![]() |
“Dalam
kasus ini, KPK baru menetapkan mantan Kepala BPPN Syafruddin Arsyad Tumenggung
sebagai tersangka”.
Radar Bharindo,Jakarta ~ Penyidik KPK memanggil bos PT
Gajah Tunggal, Budhi Santoso Tanasaleh. Dia dipanggil sebagai saksi untuk
Syafruddin Arsyad Temenggung yang merupakan tersangka kasus korupsi penerbitan
Surat Keterangan Lunas Bantuan Likuiditas Bank Indonesia.
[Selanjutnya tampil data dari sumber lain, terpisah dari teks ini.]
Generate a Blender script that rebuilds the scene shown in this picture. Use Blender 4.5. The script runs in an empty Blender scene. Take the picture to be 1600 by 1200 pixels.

"Kami mengagendakan pemeriksaan terhadap Budhi Santoso
Tanasaleh sebagai saksi tersangka SAT," ujar juru bicara KPK Febri
Diansyah di kantornya, Selasa (21/11).
Selain Kiswuyono, KPK juga mengagendakan pemeriksaan terhadap
Eha Wirawan selaku staff PT Gajah Tunggal Group dan Herman Kartadinata alias
Robert Bono dari pihak swasta sebagai saksi untuk Syafruddin.
Berdasarkan situs perusahaan PT Gajah Tunggal, Budhi tercatat
menjabat sebagai Presiden Direktur pada perusahaan tersebut. Sejumlah Direktur
PT Gajah Tunggal pun sebelumnya pernah dipanggil oleh penyidik KPK, seperti
Kisyuwono, Jusup Agus Sayono, serta Ferry Lawrentius Hollen.
Pemeriksaan terhadap sejumlah pejabat PT Gajah Tunggal ini
diduga terkait dengan sosok Sjamsul Nursalim yang pernah menjadi pemilik
perusahaan. Sjamsul sendiri adalah pemilik BDNI yang menerima dana BLBI.
Dalam kasus ini, KPK baru menetapkan mantan Kepala BPPN
Syafruddin Arsyad Tumenggung sebagai tersangka.
Syafruddin dijerat sebagai
tersangka karena diduga melakukan korupsi dalam penerbitan Surat Keterangan
Lunas BLBI untuk BDNI milik Sjamsul.
BDNI adalah salah satu bank yang sempat terganggu
likuiditasnya. BDNI mendapat gelontoran dana pinjaman dari BI senilai Rp 27,4
triliun dan mendapat SKL pada April 2004.
Perubahan litigasi pada kewajiban BDNI dilakukan lewat
rekstruturisasi aset Rp 4,8 triliun dari PT Dipasena yang dipimpin Artalyta
Suryani dan suaminya.
Namun, hasil restrukturisasi hanya didapat Rp 1,1 triliun
dari piutang ke petani tambak PT Dipasena.
Sedangkan Rp 3,7 triliun yang
merupakan utang tak dibahas dalam proses resutrukturisasi. Sehingga, ada
kewajiban BDNI sebagai obligor yang belum ditagih.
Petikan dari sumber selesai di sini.